Material provided —

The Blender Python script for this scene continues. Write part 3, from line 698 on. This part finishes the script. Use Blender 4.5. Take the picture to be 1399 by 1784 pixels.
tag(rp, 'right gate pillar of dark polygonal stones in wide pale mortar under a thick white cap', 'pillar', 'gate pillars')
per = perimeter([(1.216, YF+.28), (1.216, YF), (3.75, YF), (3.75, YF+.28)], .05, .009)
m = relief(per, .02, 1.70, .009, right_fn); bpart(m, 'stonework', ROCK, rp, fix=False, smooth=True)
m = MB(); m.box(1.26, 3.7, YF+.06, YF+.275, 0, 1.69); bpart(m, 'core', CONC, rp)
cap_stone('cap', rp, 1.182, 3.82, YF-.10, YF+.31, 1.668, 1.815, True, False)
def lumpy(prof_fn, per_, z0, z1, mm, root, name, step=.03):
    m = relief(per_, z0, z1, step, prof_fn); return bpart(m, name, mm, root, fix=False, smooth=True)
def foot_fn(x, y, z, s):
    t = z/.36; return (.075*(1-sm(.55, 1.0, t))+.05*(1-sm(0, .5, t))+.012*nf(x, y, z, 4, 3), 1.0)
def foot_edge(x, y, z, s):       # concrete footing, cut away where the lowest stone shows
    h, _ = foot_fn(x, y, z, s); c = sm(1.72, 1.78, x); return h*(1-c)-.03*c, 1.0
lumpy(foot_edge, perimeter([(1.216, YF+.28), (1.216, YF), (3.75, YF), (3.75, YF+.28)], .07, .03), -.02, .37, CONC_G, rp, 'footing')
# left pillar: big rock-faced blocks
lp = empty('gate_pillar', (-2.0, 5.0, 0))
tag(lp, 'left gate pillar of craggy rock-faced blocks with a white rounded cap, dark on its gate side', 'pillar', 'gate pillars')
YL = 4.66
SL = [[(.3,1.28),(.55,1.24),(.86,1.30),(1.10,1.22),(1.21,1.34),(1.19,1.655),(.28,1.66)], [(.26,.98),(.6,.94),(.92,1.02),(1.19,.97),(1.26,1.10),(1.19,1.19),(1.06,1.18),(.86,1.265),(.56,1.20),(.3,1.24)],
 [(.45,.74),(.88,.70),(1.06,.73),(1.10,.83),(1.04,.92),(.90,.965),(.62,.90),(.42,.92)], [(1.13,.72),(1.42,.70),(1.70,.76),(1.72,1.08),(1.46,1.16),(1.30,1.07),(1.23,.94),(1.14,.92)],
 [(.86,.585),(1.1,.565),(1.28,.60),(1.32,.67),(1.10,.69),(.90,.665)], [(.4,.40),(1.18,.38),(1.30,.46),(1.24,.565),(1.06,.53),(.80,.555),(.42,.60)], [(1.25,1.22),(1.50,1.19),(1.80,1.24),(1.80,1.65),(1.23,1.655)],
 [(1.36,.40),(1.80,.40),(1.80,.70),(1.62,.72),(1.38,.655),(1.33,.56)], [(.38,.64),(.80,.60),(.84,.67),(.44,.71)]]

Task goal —
Extract the whole listing, character for character.

Result of this task —
The Blender Python script for this scene continues. Write part 3, from line 698 on. This part finishes the script. Use Blender 4.5. Take the picture to be 1399 by 1784 pixels.
tag(rp, 'right gate pillar of dark polygonal stones in wide pale mortar under a thick white cap', 'pillar', 'gate pillars')
per = perimeter([(1.216, YF+.28), (1.216, YF), (3.75, YF), (3.75, YF+.28)], .05, .009)
m = relief(per, .02, 1.70, .009, right_fn); bpart(m, 'stonework', ROCK, rp, fix=False, smooth=True)
m = MB(); m.box(1.26, 3.7, YF+.06, YF+.275, 0, 1.69); bpart(m, 'core', CONC, rp)
cap_stone('cap', rp, 1.182, 3.82, YF-.10, YF+.31, 1.668, 1.815, True, False)
def lumpy(prof_fn, per_, z0, z1, mm, root, name, step=.03):
    m = relief(per_, z0, z1, step, prof_fn); return bpart(m, name, mm, root, fix=False, smooth=True)
def foot_fn(x, y, z, s):
    t = z/.36; return (.075*(1-sm(.55, 1.0, t))+.05*(1-sm(0, .5, t))+.012*nf(x, y, z, 4, 3), 1.0)
def foot_edge(x, y, z, s):       # concrete footing, cut away where the lowest stone shows
    h, _ = foot_fn(x, y, z, s); c = sm(1.72, 1.78, x); return h*(1-c)-.03*c, 1.0
lumpy(foot_edge, perimeter([(1.216, YF+.28), (1.216, YF), (3.75, YF), (3.75, YF+.28)], .07, .03), -.02, .37, CONC_G, rp, 'footing')
# left pillar: big rock-faced blocks
lp = empty('gate_pillar', (-2.0, 5.0, 0))
tag(lp, 'left gate pillar of craggy rock-faced blocks with a white rounded cap, dark on its gate side', 'pillar', 'gate pillars')
YL = 4.66
SL = [[(.3,1.28),(.55,1.24),(.86,1.30),(1.10,1.22),(1.21,1.34),(1.19,1.655),(.28,1.66)], [(.26,.98),(.6,.94),(.92,1.02),(1.19,.97),(1.26,1.10),(1.19,1.19),(1.06,1.18),(.86,1.265),(.56,1.20),(.3,1.24)],
 [(.45,.74),(.88,.70),(1.06,.73),(1.10,.83),(1.04,.92),(.90,.965),(.62,.90),(.42,.92)], [(1.13,.72),(1.42,.70),(1.70,.76),(1.72,1.08),(1.46,1.16),(1.30,1.07),(1.23,.94),(1.14,.92)],
 [(.86,.585),(1.1,.565),(1.28,.60),(1.32,.67),(1.10,.69),(.90,.665)], [(.4,.40),(1.18,.38),(1.30,.46),(1.24,.565),(1.06,.53),(.80,.555),(.42,.60)], [(1.25,1.22),(1.50,1.19),(1.80,1.24),(1.80,1.65),(1.23,1.655)],
 [(1.36,.40),(1.80,.40),(1.80,.70),(1.62,.72),(1.38,.655),(1.33,.56)], [(.38,.64),(.80,.60),(.84,.67),(.44,.71)]]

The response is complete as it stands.